Question: How many different words can be formed out of the letter of the word “MORADABAD” taken 4 at a time? ...

Question

How many different words can be formed out of the letter of the word “MORADABAD” taken 4 at a time?
A. 620
B. 622
C. 626
D. 624

Answer 1

Solution

In the word $\text{MORADABAD}$ there are two letters that come more than one time. In this word ‘A’ comes thrice and the letter ‘D’ comes twice. So here we will take all the cases in which letters can be formed from the letters of the word $\text{MORADABAD}$ .

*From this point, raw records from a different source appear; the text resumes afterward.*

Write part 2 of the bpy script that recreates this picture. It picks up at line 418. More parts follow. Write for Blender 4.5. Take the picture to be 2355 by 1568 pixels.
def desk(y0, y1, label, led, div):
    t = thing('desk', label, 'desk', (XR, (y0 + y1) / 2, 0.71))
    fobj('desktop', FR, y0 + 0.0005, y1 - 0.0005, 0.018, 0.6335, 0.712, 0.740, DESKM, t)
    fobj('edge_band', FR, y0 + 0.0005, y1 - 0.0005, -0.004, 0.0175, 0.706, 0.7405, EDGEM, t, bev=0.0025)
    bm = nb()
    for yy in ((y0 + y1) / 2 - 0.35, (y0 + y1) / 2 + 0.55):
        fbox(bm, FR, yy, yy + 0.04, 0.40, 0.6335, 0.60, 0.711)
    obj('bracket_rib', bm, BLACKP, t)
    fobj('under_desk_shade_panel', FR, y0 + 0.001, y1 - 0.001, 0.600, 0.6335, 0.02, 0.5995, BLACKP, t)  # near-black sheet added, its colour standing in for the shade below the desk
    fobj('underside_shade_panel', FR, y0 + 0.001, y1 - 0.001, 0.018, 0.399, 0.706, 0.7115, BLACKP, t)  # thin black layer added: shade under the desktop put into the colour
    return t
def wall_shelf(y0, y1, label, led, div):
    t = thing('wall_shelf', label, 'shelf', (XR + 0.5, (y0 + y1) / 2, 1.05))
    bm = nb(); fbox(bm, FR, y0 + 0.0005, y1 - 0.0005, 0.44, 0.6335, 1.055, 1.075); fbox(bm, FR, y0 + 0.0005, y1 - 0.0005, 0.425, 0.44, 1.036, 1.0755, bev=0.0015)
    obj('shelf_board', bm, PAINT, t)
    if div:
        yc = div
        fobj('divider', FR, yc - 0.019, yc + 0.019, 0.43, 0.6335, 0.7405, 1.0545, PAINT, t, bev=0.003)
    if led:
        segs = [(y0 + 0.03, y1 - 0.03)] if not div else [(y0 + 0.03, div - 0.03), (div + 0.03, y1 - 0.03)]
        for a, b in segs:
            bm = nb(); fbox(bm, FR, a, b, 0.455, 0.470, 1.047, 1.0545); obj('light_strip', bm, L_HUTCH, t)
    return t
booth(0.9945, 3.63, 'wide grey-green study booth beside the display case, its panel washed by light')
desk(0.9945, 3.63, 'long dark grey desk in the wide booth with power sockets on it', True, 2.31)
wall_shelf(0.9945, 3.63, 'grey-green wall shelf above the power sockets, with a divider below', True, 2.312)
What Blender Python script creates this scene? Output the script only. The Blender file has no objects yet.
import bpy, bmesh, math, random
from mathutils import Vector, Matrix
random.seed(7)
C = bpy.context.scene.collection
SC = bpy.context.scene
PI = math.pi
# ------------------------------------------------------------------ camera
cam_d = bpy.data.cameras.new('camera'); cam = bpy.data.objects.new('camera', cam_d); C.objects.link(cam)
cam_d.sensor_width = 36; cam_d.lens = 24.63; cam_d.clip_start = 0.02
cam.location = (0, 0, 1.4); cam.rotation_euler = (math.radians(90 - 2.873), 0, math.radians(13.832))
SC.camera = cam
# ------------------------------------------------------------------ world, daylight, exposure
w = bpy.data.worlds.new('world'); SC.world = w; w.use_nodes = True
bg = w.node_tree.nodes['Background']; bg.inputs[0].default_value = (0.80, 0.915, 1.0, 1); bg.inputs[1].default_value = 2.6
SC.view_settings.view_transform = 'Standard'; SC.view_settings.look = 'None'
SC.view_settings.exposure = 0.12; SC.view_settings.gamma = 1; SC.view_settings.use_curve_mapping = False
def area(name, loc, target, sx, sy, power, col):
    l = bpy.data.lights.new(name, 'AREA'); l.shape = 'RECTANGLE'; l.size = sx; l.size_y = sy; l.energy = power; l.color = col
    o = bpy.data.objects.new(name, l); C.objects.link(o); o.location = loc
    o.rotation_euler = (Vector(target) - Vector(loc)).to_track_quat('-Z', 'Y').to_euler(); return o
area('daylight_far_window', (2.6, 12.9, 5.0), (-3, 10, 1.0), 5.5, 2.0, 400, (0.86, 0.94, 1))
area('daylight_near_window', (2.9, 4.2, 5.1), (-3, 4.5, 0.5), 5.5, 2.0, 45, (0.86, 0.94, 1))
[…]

Complete step by step answer:
Given: The word $\text{MORADABAD}$ is given and we have to find all the possible cases in which $4$ letters word can be formed by this word.
First we will take the word $\text{MORADABAD}$ in which $6$ different letters are used that is: M- $1$ time
O- $1$ time, R- $1$ time, A- $3$ times, B- $1$ time, D- $2$ times.
We have a combination formula that, if we are taking r letters from n letters, then it can be done in ${}^n{C_r}$ ways.
We will find out all the possible cases of word formation.
Case 1st $\to$ Here we will discuss the word formation cases in which all the letters are different.
So all four letters comes different in ${}^6{C_4} \times 4!\,$ ways
i.e. $\dfrac{{6 \times 5}}{{2!}} \times 4 \times 3 \times 2$
$= 360$ ways
Case 2nd $\to$ Here we will discuss in which $2$ alike of one kind and $2$ alike of other kind of letters can come.
So two alike letters of one kind and two alike letters of other kind can come in ${}^2{C_2} \times \dfrac{{4!}}{{2!2!}}$ ways
i.e. $\dfrac{{4 \times 3 \times 2 \times 1}}{{2 \times 1 \times 2 \times 1}}\, = 6$ ways.
Case 3rd $\to$ Here we will discuss in which two letters are alike and two letters are different.
So two alike and two different letters can come in ${}^2{C_1} \times {}^5{C_2} \times \dfrac{{4!}}{{2!}}$
$= \dfrac{{2 \times 5 \times 4}}{2} \times \dfrac{{4 \times 5 \times 2 \times 1}}{{2 \times 1}} = 240$ ways.
Case 4th $\to$ Here we will discuss in which three letters alike and one different come.
So three alike of one kind & one letter different can come in ${}^1{C_1} \times {}^5{C_1} \times \dfrac{{4!}}{{3!}}$ ways
i.e. $5 \times 4 = 20$ ways.
Now we will add all the ways of all the cases.
Hence total possibilities $= 360 + 6 + 240 + 20$
$= 626$ ways.

Therefore, 626 different words can be formed out of the letter of the word “MORADABAD” taken 4 at a time. Hence, option (C) is correct.

Note:
In these types of questions, we should always use combination formulas, and keep in mind the repeated letters. Here, as letter ‘A’ comes thrice and letter ‘D’ comes twice and we require $4$ letters out of six different letters so we found all the cases.